Congress created the SEC’s whistleblower program in § 21F of the Exchange Act, added by the Dodd-Frank Act in 2010, to encourage individuals to report potential securities law violations by offering financial incentives and anti-retaliation protections. To implement that mandate, the SEC adopted Rule 21F-17 in 2011, which prohibits companies from taking any action, including through confidentiality or severance agreements, that could impede individuals from communicating directly with the SEC staff about possible violations or from benefitting from the whistleblower program.
The Foot Locker Order
According to the SEC, from at least July 2020 through June 2024, approximately 148 departing senior executives and employees in finance, legal, supply chain, and operations signed separation agreements that included an “Award Waiver Provision.” While the agreements expressly allowed employees to file charges with or participate in investigations by government agencies (including the SEC), they also required employees to “waive the right to receive any award of monetary or other benefits” arising from those proceedings — even if relief was sought on the employee’s behalf by the agency.

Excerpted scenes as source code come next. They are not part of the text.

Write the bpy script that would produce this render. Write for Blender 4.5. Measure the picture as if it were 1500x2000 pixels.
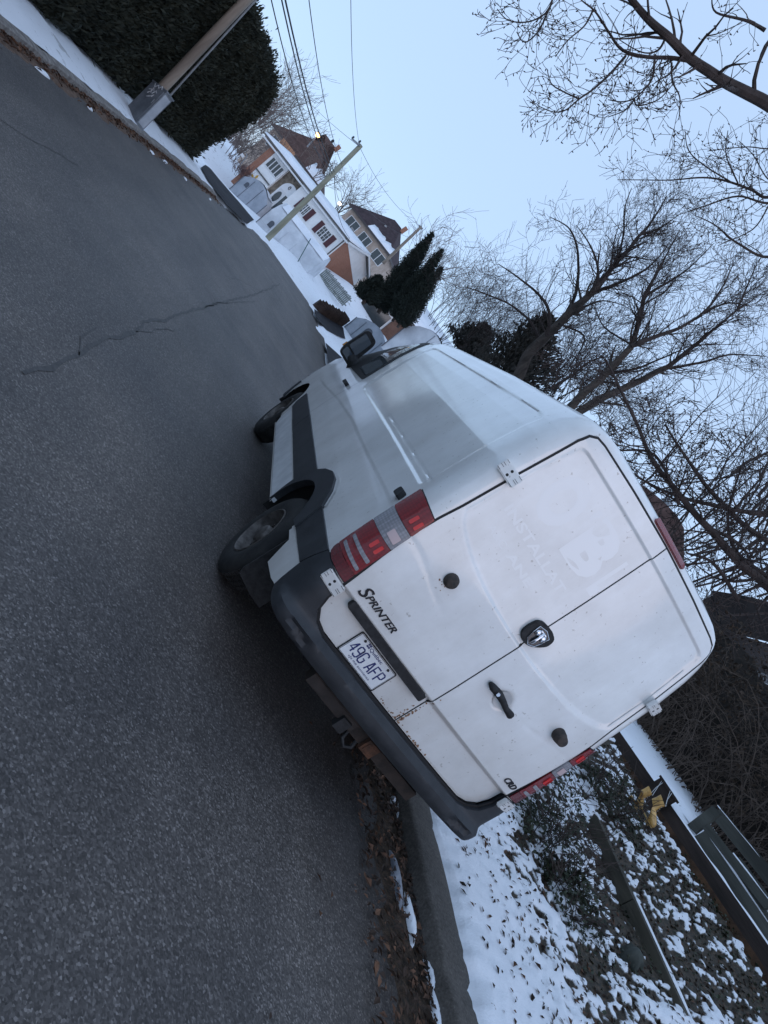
import bpy, bmesh, math, random
import numpy as np
from mathutils import Vector, Matrix, noise
for o in list(bpy.data.objects): bpy.data.objects.remove(o)
S = bpy.context.scene
COL = S.collection
RND = random.Random(7)
NR = np.random.default_rng(11)

# ------------------------------------------------------------------ camera, sky, sun, exposure
CR = np.array([[0.544601, -0.104635, 0.835313], [0.766888, -0.348613, -0.543691], [0.346819, 0.9316, -0.109103]])
CC = np.array([-2.21294, -3.16133, 1.60517])
CF = 1408.176
cam = bpy.data.cameras.new('camera'); co = bpy.data.objects.new('camera', cam); COL.objects.link(co)
cam.sensor_fit = 'VERTICAL'; cam.sensor_height = 36; cam.sensor_width = 27
cam.lens = CF / 2000 * 36; cam.clip_start = .05; cam.clip_end = 2000
M = Matrix.Identity(4)
for i in range(3):
    M[i][0] = CR[0][i]; M[i][1] = -CR[1][i]; M[i][2] = -CR[2][i]; M[i][3] = CC[i]
co.matrix_world = M
S.camera = co
S.render.resolution_x = 768; S.render.resolution_y = 1024
world = bpy.data.worlds.new('World'); S.world = world; world.use_nodes = True
wn = world.node_tree.nodes; wl = world.node_tree.links
SUN_EL, SUN_AZ = math.radians(18.0), math.radians(158)
sky = wn.new('ShaderNodeTexSky'); sky.sky_type = 'NISHITA'; sky.sun_disc = False
sky.sun_elevation = SUN_EL; sky.sun_rotation = SUN_AZ
sky.air_density = 1.0; sky.dust_density = 0; sky.ozone_density = 4.0
mx = wn.new('ShaderNodeMix'); mx.data_type = 'RGBA'; mx.inputs[0].default_value = .90; mx.inputs[7].default_value = (2.25, 3.0, 4.2, 1)   # even blue mixed over the sky texture to flatten its gradient
wl.new(sky.outputs[0], mx.inputs[6]); wl.new(mx.outputs[2], wn['Background'].inputs[0]); wn['Background'].inputs[1].default_value = .15
sl = bpy.data.lights.new('sun', 'SUN'); sl.energy = .34; sl.angle = math.radians(40); sl.color = (1, .74, .66)
so = bpy.data.objects.new('sun', sl); COL.objects.link(so)
sdir = Vector((math.sin(SUN_AZ) * math.cos(SUN_EL), math.cos(SUN_AZ) * math.cos(SUN_EL), math.sin(math.radians(12))))
so.rotation_euler = sdir.to_track_quat('Z', 'Y').to_euler()
S.view_settings.view_transform = 'Standard'; S.view_settings.look = 'None'
S.view_settings.gamma = 1; S.view_settings.exposure = 0.72

# ------------------------------------------------------------------ photo geometry helpers
def ray(px, py): return CR.T @ np.array([(px - 750) / CF, (py - 1000) / CF, 1.])
def P(px, py, d): return Vector(CC + d * ray(px, py))                 # the point seen at that spot of the photo, d metres deep
def PZ(px, py, z):
    r = ray(px, py); return Vector(CC + r * (z - CC[2]) / r[2])
def PX(px, py, x):
    r = ray(px, py); return Vector(CC + r * (x - CC[0]) / r[0])
UG = Vector((-.072, .027, 1)).normalized()                           # plumb line (road and van lean a little to the kerb)

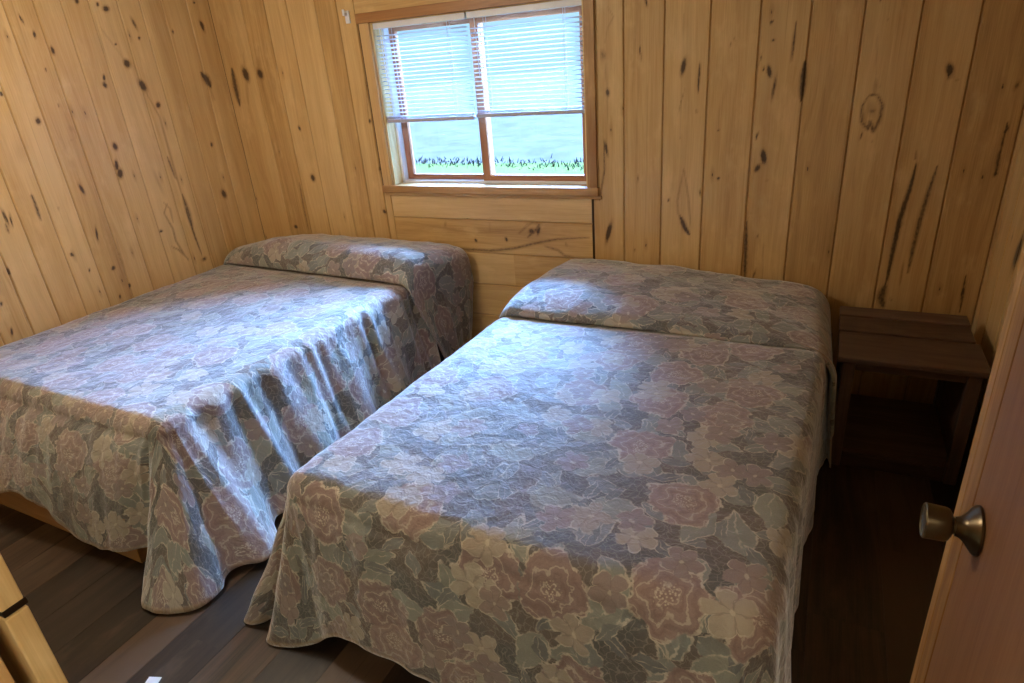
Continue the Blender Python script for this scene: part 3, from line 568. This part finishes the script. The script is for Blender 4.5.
# ---------------------------------------------------------------- beds
def hermite(knots, P):
    ks = np.array([k[0] for k in knots], float); vs = np.array([k[1:] for k in knots], float)
    m = np.gradient(vs, ks, axis=0)
    i = np.clip(np.searchsorted(ks, P, side='right') - 1, 0, len(ks) - 2)
    h = ks[i + 1] - ks[i]; t = np.clip((P - ks[i]) / h, 0, 1)
    t2, t3 = t * t, t ** 3
    h = h[..., None]; t = t[..., None]; t2 = t2[..., None]; t3 = t3[..., None]
    return (2 * t3 - 3 * t2 + 1) * vs[i] + (t3 - 2 * t2 + t) * h * m[i] + (3 * t2 - 2 * t3) * vs[i + 1] + (t3 - t2) * h * m[i + 1]
def grid_obj(name, P, UV, HEM, parent=None, origin=(0, 0, 0)):
    ny, nx, _ = P.shape
    me = bpy.data.meshes.new(name)
    V = P.reshape(-1, 3) - np.array(origin)
    idx = np.arange(nx * ny).reshape(ny, nx)
    Fa = np.stack([idx[:-1, :-1].ravel(), idx[:-1, 1:].ravel(), idx[1:, 1:].ravel(), idx[1:, :-1].ravel()], 1)
    me.vertices.add(len(V)); me.vertices.foreach_set('co', V.ravel())
    me.loops.add(len(Fa) * 4); me.loops.foreach_set('vertex_index', Fa.ravel().astype(np.int32))
    me.polygons.add(len(Fa)); me.polygons.foreach_set('loop_start', np.arange(0, len(Fa) * 4, 4, dtype=np.int32))
    me.update(); me.validate()
    uvl = me.uv_layers.new(name='UVMap'); uvl.data.foreach_set('uv', UV.reshape(-1, 2)[Fa.ravel()].ravel())
    c = np.ones((len(V), 4)); c[:, 0] = HEM.ravel()
    at = me.attributes.new('hem', 'FLOAT_COLOR', 'POINT'); at.data.foreach_set('color', c.ravel())
    for p in me.polygons: p.use_smooth = True
    me.materials.append(M_SPREAD)
    o = bpy.data.objects.new(name, me)
    if parent is None: o.location = origin
    link(o, parent)
    sm = o.modifiers.new('thick', 'SOLIDIFY'); sm.thickness = .006; sm.offset = -1
    return o
def vnoise(X, Y, s, seed=0.0):
    out = np.empty(X.shape)
    it = np.nditer([X, Y], flags=['multi_index'])
    for a, b in it: out[it.multi_index] = noise.noise(Vector((float(a) * s, float(b) * s, seed)))
    return out

def make_bed(x0, x1, y0, ycl, ycr, zt, hem, ped, shear, names, hpil, flap_r, flap_l, uvoff, ripl, sidehem_l):
    """x0..x1, y0..: mattress outline; crease line from ycl (left) to ycr (right)"""
    cx, cy = (x0 + x1) / 2, 1.0
    def SH(P):
        Q = P.copy(); Q[..., 0] = P[..., 0] + shear * (P[..., 1] - cy); Q[..., 1] = P[..., 1] - shear * (P[..., 0] - cx); return Q
    hem = [(k[0], k[1] - shear * (k[2] - cy), k[2] + shear * (k[1] - cx), k[3]) for k in hem]
    R = .065; arc = math.pi * R / 2; L = .56; W = x1 - x0 - 2 * R
    nd = 46; dd = np.concatenate([np.linspace(0, arc, 10)[1:], np.linspace(arc, L, nd - 8)[1:]])
    us = np.concatenate([-dd[::-1], np.linspace(0, W, 120), W + dd])
    yend = max(ycl, ycr) + .10; LV = yend - y0 - R
    vs = np.concatenate([-dd[::-1], np.linspace(0, LV, 170)])
    U, Vv = np.meshgrid(us, vs)
    a_l = np.clip(-U, 0, None); a_r = np.clip(U - W, 0, None); b = np.clip(-Vv, 0, None)
    a = np.maximum(a_l, a_r); d = np.maximum(a, b)
    IX = x0 + R + np.clip(U, 0, W); IY = y0 + R + np.clip(Vv, 0, None)
    with np.errstate(divide='ignore', invalid='ignore'):
        rr = np.where(b >= a, .5 * a / np.maximum(b, 1e-9), 1 - .5 * b / np.maximum(a, 1e-9))  # 0 at the foot, 1 at the side
    side = (a > 0) & (b <= 0); foot = (b > 0) & (a <= 0); cor = (a > 0) & (b > 0)
    p = np.full(U.shape, 2.5)
    p = np.where(foot, 2 + np.clip(U, 0, W) / W, p)
    p = np.where(cor & (a_r > 0), 3 + rr, p); p = np.where(cor & (a_l > 0), 2 - rr, p)
    vfrac = np.clip(Vv, 0, None) / LV
    p = np.where(side & (a_r > 0), 4 + vfrac, p); p = np.where(side & (a_l > 0), 1 - vfrac, p)
    H = hermite(hem, p)
    nx_, ny_ = H[..., 0] - IX, H[..., 1] - IY
    # along straight edges keep the roll-over square to the edge
    nxs = np.where(a_r > 0, 1.0, np.where(a_l > 0, -1.0, 0.0)); nys = np.where(b > 0, -1.0, 0.0)
    ca = np.clip(rr, 0, 1) * math.pi / 2
    nxc = np.where(a_r > 0, 1, -1) * np.sin(ca); nyc = -np.cos(ca)
    nx0 = np.where(cor, nxc, np.where(side, nxs, 0)); ny0 = np.where(cor, nyc, np.where(foot, nys, 0))
    th = np.clip(d / R, 0, math.pi / 2)
    w = np.clip((d - arc) / (L - arc), 0, 1)
    EX = IX + nx0 * R * np.sin(th); EY = IY + ny0 * R * np.sin(th); EZ = zt - R * (1 - np.cos(th))
    f = w ** np.where(foot, .62, 1.12)
    X = EX + (H[..., 0] - EX) * f; Y = EY + (H[..., 1] - EY) * f
    Z = np.where(d > arc, EZ + (H[..., 2] - EZ) * w, EZ)
    # hanging ripples (gathers), small near the top
    sp = np.where(side, Y * 1.0, X)
    rip = np.sin(sp * 62 + 1.6 * np.sin(sp * 17)) * .5 + np.sin(sp * 38 + 2 + 1.2 * np.sin(sp * 9)) * .6 + np.sin(sp * 23 + .7)*.5
    up = np.clip((d - .02) / .10, 0, 1) * (1 - .25 * w)
    amp = np.where(side & (a_r > 0), ripl[0], np.where(side & (a_l > 0), ripl[1], np.where(foot, ripl[2], .0035)))
    X = X + np.where(side, nx0, 0) * rip * amp * up; Y = Y + np.where(foot, ny0, 0) * rip * amp * up
    # top surface: soft unevenness, a touch of crown
    n1 = vnoise(X, Y, 3.2, uvoff[0]); n2 = vnoise(X, Y, 11.0, 4 + uvoff[0]); n3 = vnoise(X * 1.0, Y * 1.0, 24.0, 9.0)
    tp = 1 - np.clip(d / .1, 0, 1)
    Z = Z + (n1 * .007 + n2 * .004 + n3 * .0016) * (tp + .0)
    hang = np.clip((d - arc) / .1, 0, 1)
    X = X + (n2 * .006 + n3 * .003) * hang * np.where(side | cor, 1, .2); Y = Y + (n2 * .006 + n3 * .003) * hang * np.where(foot | cor, 1, .2)
    # the crease: the cloth dips where it tucks under the pillow
    fr = np.clip((X - x0) / (x1 - x0), 0, 1); yc = ycl + (ycr - ycl) * fr
    dip = np.exp(-((Y - yc) / .03) ** 2) * .010 + np.clip((Y - yc) / .03, 0, 1) * .016
    Z = Z - dip * tp
    P = SH(np.stack([X, Y, Z], -1))
    UV = np.stack([U + uvoff[1], Vv + uvoff[2]], -1)
    hm = np.where(d > 0, d / L, 0)
    org = tuple(SH(np.array([[(x0 + x1) / 2, y0 + .9, zt]]))[0])
    sp_o = grid_obj('bedspread', P, UV, hm, None, org)
    tag(sp_o, names[1], 'bedspread', 'floral bedspreads on the two beds')

    # fold over the pillows
    yb = YB - .035
    ws = np.concatenate([np.linspace(0, .10, 12)[:-1], np.linspace(.10, 1, 52)])
    Rl, Rr = .085, (.085 if x0 < -2 else .13); arc2 = math.pi * Rr / 2; L2 = .56
    d2 = np.concatenate([np.linspace(0, arc2, 10)[1:], np.linspace(arc2, L2, 34)[1:]])
    x0f, x1f = x0 + flap_l[0], x1 + flap_r[0]
    W2 = x1f - x0f - Rl - Rr
    us = np.concatenate([-d2[::-1], np.linspace(0, W2, 130), W2 + d2])
    U, Wv = np.meshgrid(us, ws)
    al = np.clip(-U, 0, None); ar = np.clip(U - W2, 0, None); d = np.maximum(al, ar)
    R2 = np.where(ar > 0, Rr, Rl); arc2 = math.pi * R2 / 2
    XI = x0f + Rl + np.clip(U, 0, W2) * (1 + flap_r[4] * Wv / W2)
    fr = np.clip((XI - x0) / (x1 - x0), 0, 1)
    yc = ycl + (ycr - ycl) * fr
    hx = np.interp(XI, [k[0] for k in hpil], [k[1] for k in hpil])
    # smooth the height knots
    # profile across the pillow
    w = Wv
    yv = np.where(w < .06, yc + .03 - (.042) * np.sin(np.clip(w / .06, 0, 1) * math.pi / 2), yc - .012 + (yb - yc + .012) * (w - .06) / .94)
    s = (w - .06) / .94
    rise = np.where(w < .06, .10 * (w / .06), .10 + .90 * np.sqrt(np.clip(1 - (1 - np.clip(s / .30, 0, 1)) ** 2, 0, 1)))
    fall = 1 - .34 * np.clip((s - .32) / .68, 0, 1) ** 1.5
    shp = rise * fall
    ZI = zt - .006 + hx * shp
    ZI = np.where(s > .965, ZI - (s - .965) / .035 * .12, ZI)
    th = np.clip(d / R2, 0, math.pi / 2); sg = np.where(ar > 0, 1.0, -1.0)
    EX = XI + np.where(d > 0, sg, 0) * R2 * np.sin(th); EZ = ZI - R2 * (1 - np.cos(th)) * 1.0
    wd = np.clip((d - arc2) / (L2 - arc2), 0, 1)
    # hem of the flap: (x, y, z) at the front edge and at the wall
    def lerp3(k, s): 
        ss = np.clip(s, 0, 1)[..., None]; A_, B_ = np.array(k[1]), np.array(k[2]); return A_ * (1 - ss) + B_ * ss
    HR, HL = lerp3(flap_r, w), lerp3(flap_l, w); HH = np.where((ar > 0)[..., None], HR, HL)
    f = wd ** 1.0
    wav = (np.sin(w * 15.0 + 1.0) * .55 + np.sin(w * 31 + .4) * .35) * flap_r[3] * np.where(ar > 0, 1, 0)
    X = EX + (HH[..., 0] - EX) * f + wav * wd ** .8 * np.where(d > 0, 1, 0)
    Y = yv + (HH[..., 1] - yv) * f
    Z = np.where(d > arc2, EZ + (HH[..., 2] - EZ) * wd, EZ)
    n1 = vnoise(X, Y, 4.5, 20 + uvoff[0]); n2 = vnoise(X, Y, 13.0, 24 + uvoff[0])
    tp = (1 - np.clip(d / .12, 0, 1)) * np.clip(w / .1, 0, 1)
    Z = Z + (n1 * .012 + n2 * .005) * tp
    hg = np.clip((d - arc2) / .1, 0, 1); X = X + (n1 * .01 + n2 * .005) * hg * np.where(np.abs(HH[..., 0] - x0) < .2, 0, 1)
    P = SH(np.stack([X, Y, Z], -1)); P[..., 1] = np.minimum(P[..., 1], YB - .018)
    P[..., 0] = np.maximum(P[..., 0], XL + .008)
    mid = U.shape[1] // 2
    ds = np.hypot(np.diff(yv[:, mid]), np.diff(ZI[:, mid])); al_ = np.concatenate([[0], np.cumsum(ds)])
    UV = np.stack([U * 1.0 + uvoff[1] + .37, np.broadcast_to(al_[:, None], U.shape) + yc[0, mid] - y0 + uvoff[2] + .9], -1)
    e1 = np.where(d > 0, d / L2, 0); e2 = 1 - w * 4; hm = np.maximum(e1, np.where(w < .02, .985, 0))
    o = grid_obj('pillow_fold', P, UV, hm, sp_o, org)
    o['label'] = 'part of the bedspread folded back over the pillows, with a crease along its front edge'

    # the bed itself: box base, mattress
    bx0, bx1, by0 = ped
    b = empty('bed', ((bx0 + bx1) / 2, (by0 + 2.9) / 2, 0), names[0], 'bed', 'double beds side by side')
    def shbox(bm, c, s, ax, bev, seg=2):
        n0 = len(bm.verts); wbox(bm, c, s, ax, bev, seg); bm.verts.ensure_lookup_table()
        for v in bm.verts[n0:]:
            q = SH(np.array([[v.co.x, v.co.y, v.co.z]]))[0]; v.co = q
    bm = bmesh.new()
    mx, my, zb = (bx0 + bx1) / 2, (by0 + 2.98) / 2, .19
    shbox(bm, (mx, by0 + .01, zb / 2), (bx1 - bx0, .02, zb), 0, .002)
    shbox(bm, (mx, 2.97, zb / 2), (bx1 - bx0, .02, zb), 0, .002)
    shbox(bm, (bx0 + .01, my, zb / 2), (.02, 2.98 - by0 - .02, zb), 1, .002)
    shbox(bm, (bx1 - .01, my, zb / 2), (.02, 2.98 - by0 - .02, zb), 1, .002)
    shbox(bm, (mx, my, zb + .008), (bx1 - bx0, 2.98 - by0, .016), 1, .002)
    finish('platform_base', bm, M_BASE, b)
    bm = bmesh.new(); zs = zb + .018
    shbox(bm, ((x0 + x1) / 2, (y0 + 2.97) / 2 + .01, (zs + zt - .035) / 2), (x1 - x0 - .10, 2.97 - y0 - .05, zt - .035 - zs), 1, .04, 4)
    finish('mattress', bm, M_MATT, b, smooth=True)
    return b

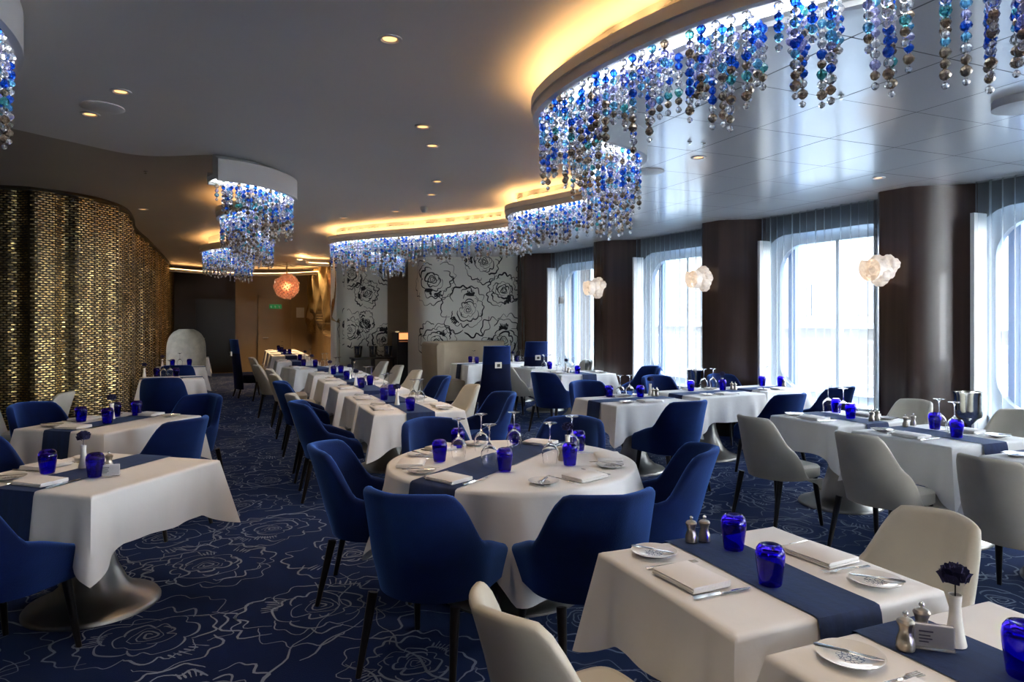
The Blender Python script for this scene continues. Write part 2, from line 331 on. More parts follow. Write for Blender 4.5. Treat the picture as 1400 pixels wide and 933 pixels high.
# ---- window wall ------------------------------------------------
def xw(y): return 7.03-.085*(y-4)-(.006*(y-9)**2 if y > 9 else 0)
YC = [5.08+2.68*k for k in range(-4, 4)]
def bay(k, y0, y1):
    h0, h1, z0, z1, R = y0-.12, y1-.14, .56, 2.72, .40
    N = 72; cy_, cz_ = (h0+h1)/2, (z0+z1)/2; A, B = (h1-h0)/2, (z1-z0)/2; hole = []; outer = []
    def rr(A, B, R, t):
        # walk round a rounded rectangle
        c, s = math.cos(t), math.sin(t); k_ = min(A/abs(c) if abs(c) > 1e-6 else 9, B/abs(s) if abs(s) > 1e-6 else 9); y, z = c*k_, s*k_
        ay, az = A-R, B-R
        if abs(y) > ay and abs(z) > az:
            # intersect the ray with the corner arc
            qy, qz = math.copysign(ay, y), math.copysign(az, z); b_ = c*qy+s*qz; d_ = b_*b_-(qy*qy+qz*qz-R*R); kk = b_+math.sqrt(max(d_, 0)); return c*kk, s*kk
        return y, z
    for i in range(N):
        t = 2*PI*i/N; y, z = rr(A, B, R, t); hole.append((cy_+y, cz_+z)); y, z = rr((y1-y0)/2, 1.53, .0001, t)
        outer.append((cy_+y, max(0, min(3.05, 1.52+z))))
    wall = MB().grid([[Vector((xw(p[0]), p[0], p[1])) for p in (outer[i], hole[i])] for i in range(N)], closed_u=True)
    fr = MB().grid([[Vector((xw(y)-.015, y, z)) for y, z in [hole[i]]]+[Vector((xw(cy_+(hole[i][0]-cy_)*q)+d, cy_+(hole[i][0]-cy_)*q, cz_+(hole[i][1]-cz_)*q)) for q, d in ((.99, .0), (.965, .10), (.90, .16), (.885, .17), (.885, .24))] for i in range(N)], closed_u=True)
    o = link('window_%d' % (k+1), wall.mesh('window_wall', M['winwall'], False)); o['kind'] = 'structure'
    link('window_frame', fr.mesh('window_frame', M['frame']), o)
    gl = [Vector((xw(cy_)+.2-.085*(hole[i][0]-cy_), cy_+(hole[i][0]-cy_)*.9, cz_+(hole[i][1]-cz_)*.9)) for i in range(N)]
    link('window_pane', MB().add(gl, [tuple(range(N))]).mesh('window_pane', M['glass'], False), o)
    xm = xw(cy_)+.19; link('mullion', MB().box(xm-.02, xm+.05, cy_-.05, cy_+.0, z0+.1, z1-.1).mesh('mullion', M['frame'], False), o)
    link('mullion', MB().box(xm-.01, xm+.05, h1-.30, h1-.18, z0+.1, z1-.1).mesh('mullion', M['bluefilm'], False), o)
    # sky portal in the opening
    L = bpy.data.lights.new('sky_portal', 'AREA'); L.shape = 'RECTANGLE'; L.size = 2*A; L.size_y = 2*B; L.cycles.is_portal = True
    lo = bpy.data.objects.new('sky_portal', L); COL.objects.link(lo); lo.location = (xw(cy_)+.3, cy_, cz_); lo.rotation_euler = (PI/2, 0, PI/2)
    # sheer curtain, one thing per window
    C = []; n = 230
    for i in range(n+1):
        y = y0-.06+(y1-y0-.20)*i/n; a = i/n*2*PI*15; d = .028*math.sin(a+.6*math.sin(a*.31))
        C.append([Vector((xw(y)-.13+d*(1 if j else .7), y+.008*math.cos(a), z)) for j, z in enumerate((2.972, 2.0, 1.0, .03))])
    c = link('sheer_curtain', MB().grid(C).mesh('sheer_curtain', M['sheer']))
    return c
wordcol = ['behind the camera', 'behind the camera', 'behind the camera', 'at the right edge of the photo', 'between nearest and middle sconces', 'between the middle and far sconces', 'left of the farthest sconce']
for k in range(7):
    y0, y1 = YC[k]+.36, YC[k+1]-.36
    c = bay(k, y0, y1)
    tag(c, 'sheer grey curtain over the window '+wordcol[k], 'curtain', 'sheer curtains along the window wall')
for k in range(8):
    yc = YC[k]; P = []
    for i in range(41):
        u = -1+2*i/40; y = yc+u*.56; b = (math.cos(PI*abs(u)**1.25)+1)/2; b = min(1, b*1.12)
        P.append([Vector((xw(y)-.02-.43*b, y, z)) for z in (0, Z_PANEL+.03)])
    o = struct('wall_column_%d' % (k+1), MB().grid(P, flip=True), M['wood'], True)
    if k: struct('window_jamb', MB().box(xw(yc)-.15, xw(yc)+.04, yc-.64, yc-.60, 0, 2.66), M['fascia'], parent=o)
    struct('column_skirting', MB().grid([[q[0]+Vector((-.012, 0, 0)), q[0]+Vector((-.012, 0, .09))] for q in P], flip=True), M['black'], True, parent=o)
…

The SEC concluded that this language violated Rule 21F-17(a). The Commission emphasized that conditioning severance on a waiver of potential whistleblower awards “raised impediments” to participation in the SEC’s whistleblower program, regardless of whether Foot Locker ever attempted to enforce the clause or whether any individual was actually deterred.
Foot Locker began phasing out the award-waiver language in March 2024 and fully removed it from its templates by June 2024, before being contacted by SEC staff. Without admitting or denying the findings, Foot Locker agreed to a cease-and-desist order and a $148,000 civil penalty. In accepting the settlement, the SEC credited Foot Locker’s remedial steps and cooperation.
Continuity Across Administrations: Whistleblower Provisions Remain a Priority
As noted above, the SEC under former Gensler brought a steady stream of Rule 21F-17 cases targeting confidentiality, severance, and other employment-related provisions that could chill whistleblowing, often bundling multiple actions together toward the end of his tenure. The Foot Locker order, brought under Atkins, reaffirms that this is not a “prior administration” issue that companies can safely relegate to the past.
In our view, the message is clear: the current Commission intends to continue protecting whistleblowers and will bring cases against companies that use contractual language (whether in separation agreements, codes of conduct, NDAs, or other policies) that could be viewed as impeding employees from becoming whistleblowers or from receiving awards Congress has authorized. The fact that Foot Locker was no longer a public company at the time of the order (having been acquired in 2025) also underscores that legacy documents and past practices can still create enforcement exposure. It is also worth noting that the enforcement actions brought to protect whistleblowers all have been settled. As a result, we do not yet have any court decisions on whether the alleged offending language in fact impedes whistleblowers from coming forward.